InPost sees flat 2026 earnings as Yodel integration costs weigh

FILE PHOTO: A man walks past an InPost locker in London, Britain, February 18, 2026. REUTERS/Hiba Kola/File Photo

Parcel locker company InPost said on Wednesday it expected no change in its core profit this year, after costs related to the Yodel acquisition in Britain weighed on fourth-quarter results.

Adjusted earnings before interest, taxes, depreciation and amortisation were 1.10 billion zlotys ($298 million) in the fourth quarter, below analysts’ median estimate of 1.21 billion zlotys provided by the company.

The result was hit by costs associated with the integration of Yodel, which is undergoing network optimisation and restructuring. These costs are expected to persist into 2026, though at a smaller scale.

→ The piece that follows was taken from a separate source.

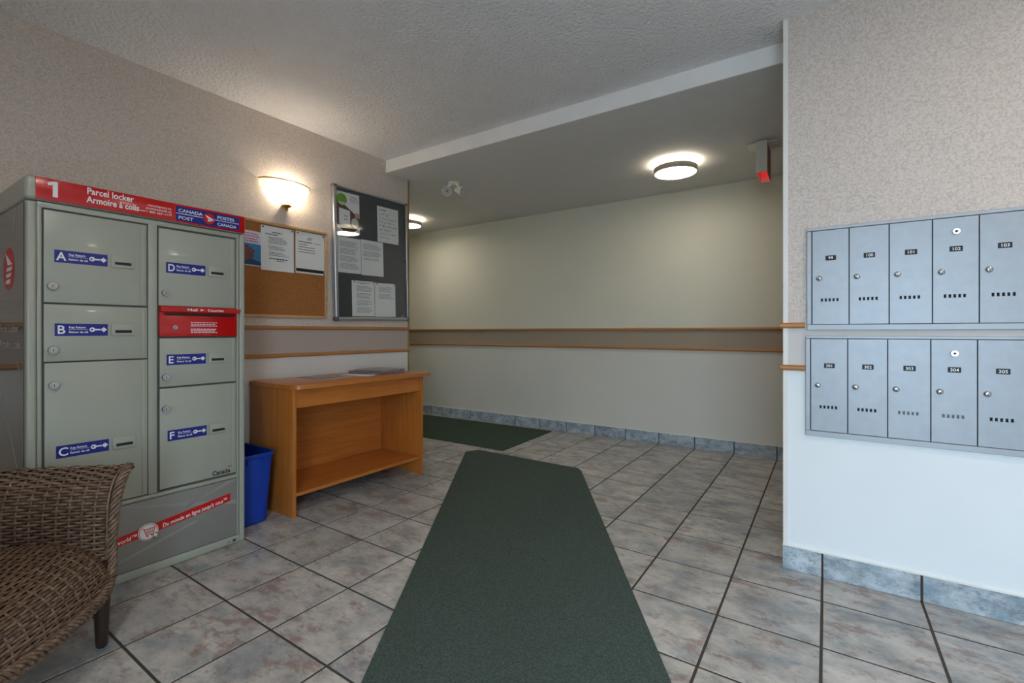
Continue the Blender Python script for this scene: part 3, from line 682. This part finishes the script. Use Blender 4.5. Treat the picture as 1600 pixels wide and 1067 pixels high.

Quarterly adjusted EBITDA in Britain and Ireland was a loss just below 100 million zlotys, against a similarly sized profit a year before.

InPost founder and CEO Rafal Brzoska said he expected Britain to return to double-digit percent EBITDA growth in the medium term, while the breakeven point should come by the end of 2026.

Both results and outlook were negative surprises, Erste Group analyst Piotr Bogusz said in a note, though he expected investor focus to stay on the takeover offer by a FedEx and Advent-led consortium. The Amsterdam-listed shares were little changed in early trading.

The offer, made to InPost shareholders in February, values the Polish company at $9.2 billion and is aimed at expanding its reach across Europe. At least 80% of shareholders need to commit to the sale for it to go through.

InPost said it aimed to increase its market share in 2026, with mid- to high-teens growth in processed parcel volumes and mid-teens growth in overall revenue.

HOME MARKET HICCUP

In Poland, InPost’s biggest market making up nearly half of its revenue, the company saw a 12% revenue rise to 2.09 billion zlotys.

It had earlier said fourth-quarter parcel volumes rose only 5% in its home market, partly reflecting a strained relationship with key client Allegro, which is building a rival delivery‑partner network.

“We see that one-third of shipments initially chosen by users are affected by a change imposed by Allegro,” Brzoska said in a press conference.